> [Your task] Extract all lines in the data that contain the word "scene".

--------------------------------------------------

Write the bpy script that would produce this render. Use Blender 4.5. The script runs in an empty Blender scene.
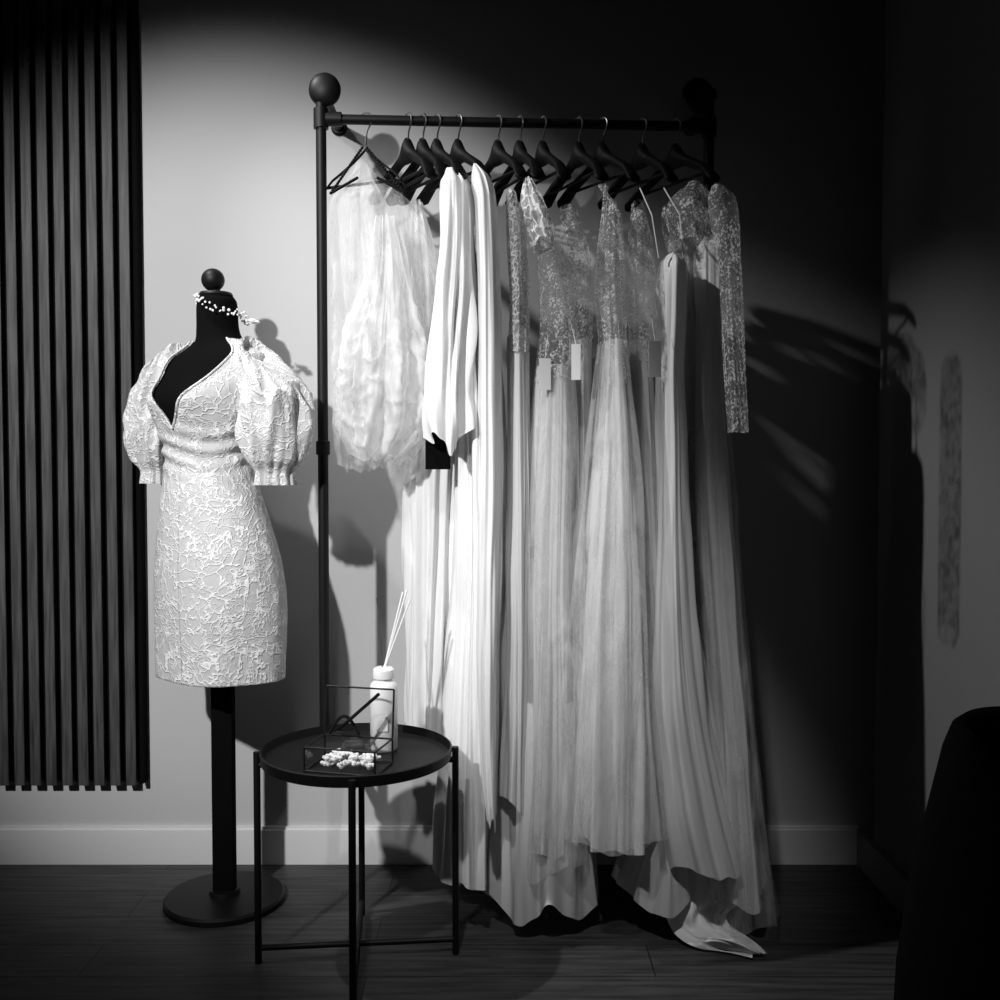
import bpy, math, random
from mathutils import Vector, Matrix, noise
random.seed(4)
sc=bpy.context.scene
try:
    sc.view_settings.view_transform='Standard'
except Exception: pass
CY,CZ,PT=-2.86,1.15,math.radians(2.0)
# survey(): site measurement -> metres on the vertical plane y
def S(u,v,y):
    dx=(u-500)/1000; dv=-(v-500)/1000
    d=Vector((dx, math.cos(PT)+dv*math.sin(PT), -math.sin(PT)+dv*math.cos(PT)))
    k=(y-CY)/d.y
    return Vector((0,CY,CZ))+d*k
cam=bpy.data.cameras.new('camera'); cam.lens=36; cam.sensor_width=36
co=bpy.data.objects.new('camera',cam); sc.collection.objects.link(co)
co.location=(0,CY,CZ); co.rotation_euler=(math.radians(88),0,0); sc.camera=co

# ---------- materials ----------
def mat(name,col=.5,rough=.5,metal=0,spec=.5,bump=None,sheen=0,trans=0):
    m=bpy.data.materials.new(name); m.use_nodes=True; nt=m.node_tree; N=nt.nodes; L=nt.links
    p=N['Principled BSDF']; out=N['Material Output']
    p.inputs['Base Color'].default_value=(col,col,col,1)
    p.inputs['Roughness'].default_value=rough; p.inputs['Metallic'].default_value=metal
    p.inputs['Specular IOR Level'].default_value=spec
    if sheen: p.inputs['Sheen Weight'].default_value=sheen
    tc=N.new('ShaderNodeTexCoord'); mp=N.new('ShaderNodeMapping'); L.new(tc.outputs['Object'],mp.inputs[0])
    if bump:
        sx,sy,sz,scale,strg,dist=bump
        mp.inputs['Scale'].default_value=(sx,sy,sz)
        nz=N.new('ShaderNodeTexNoise'); nz.inputs['Scale'].default_value=scale; nz.inputs['Detail'].default_value=5
        L.new(mp.outputs[0],nz.inputs[0])
        b=N.new('ShaderNodeBump'); b.inputs['Strength'].default_value=strg; b.inputs['Distance'].default_value=dist
        L.new(nz.outputs[0],b.inputs['Height']); L.new(b.outputs[0],p.inputs['Normal'])
    last=p.outputs[0]
    if trans:
        t=N.new('ShaderNodeBsdfTranslucent'); t.inputs[0].default_value=(col,col,col,1)
        mx=N.new('ShaderNodeMixShader'); mx.inputs[0].default_value=trans
        L.new(last,mx.inputs[1]); L.new(t.outputs[0],mx.inputs[2]); last=mx.outputs[0]
    L.new(last,out.inputs[0])
    return m,nt,p,last,out,tc,mp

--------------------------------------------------

> [Result for this task]
Write the bpy script that would produce this render. Use Blender 4.5. The script runs in an empty Blender scene.
sc=bpy.context.scene